Readeriam on Evicting Moral Courage:
Not long ago, I made the mistake of bringing up the concept of moral courage in a comments section elsewhere. Almost immediately, that idea was dismissed, even pooh-poohed, and I assume it was because the word “moral” is immediately associated with religion and petty "moralism." But moral courage isn’t about that (although, at its best, religion can, and I think should, promote it). Moral courage is an ethical construct, a way of approaching the world and our core responsibilities in it that transcend any particular religion or time or place. It defines us as thinking human beings who can face not just our physical fears (which are predicated on failure) but our ethical ones (which are predicated on success).

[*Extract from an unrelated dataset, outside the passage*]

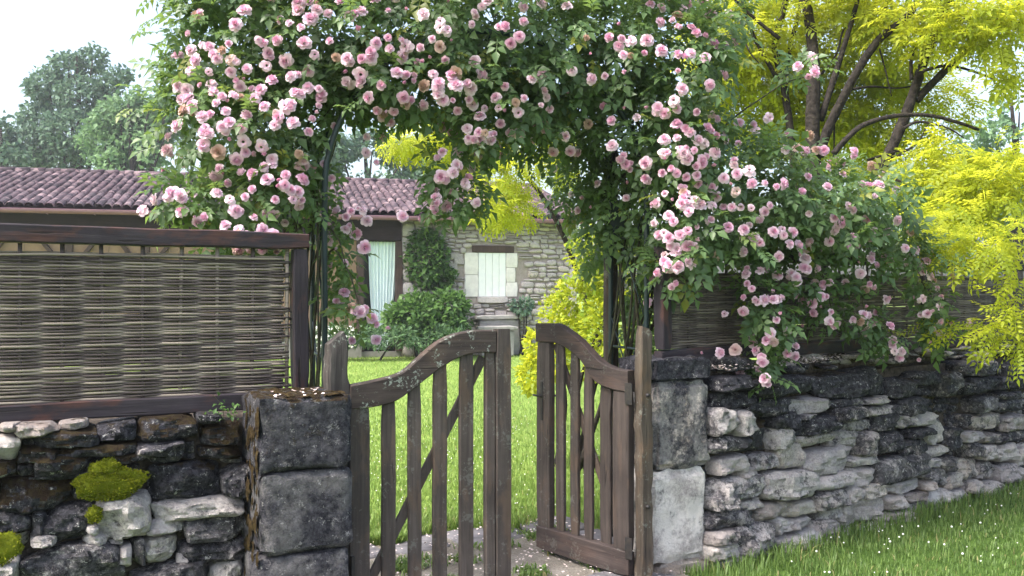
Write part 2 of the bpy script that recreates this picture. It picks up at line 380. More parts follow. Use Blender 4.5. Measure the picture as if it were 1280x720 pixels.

Callimachus has had so many quotable posts, it's difficult to pick one (so go read them all). This one especially, resonated with me--War or No War:
The main difference among Americans today is that some of us believe the United States is at war, a dangerous war against a desperate enemy. And other people don't believe that's true at all. To the non-believers, the people who are waging war look insanely violent, paranoid, and unstable, and to the people at war it takes great mental effort to look at those who don't believe it and not see appeasers and useful idiots, if not outright traitors.


Cathy Young on how we treat Holocaust and Gulag deniers:
There is, however, another issue here. Our insistence that the truth about the Holocaust be respected is admirable; not so the double standard that applies to the ideologically driven denial and minimization of other crimes against humanity -- such as Stalin's Gulag.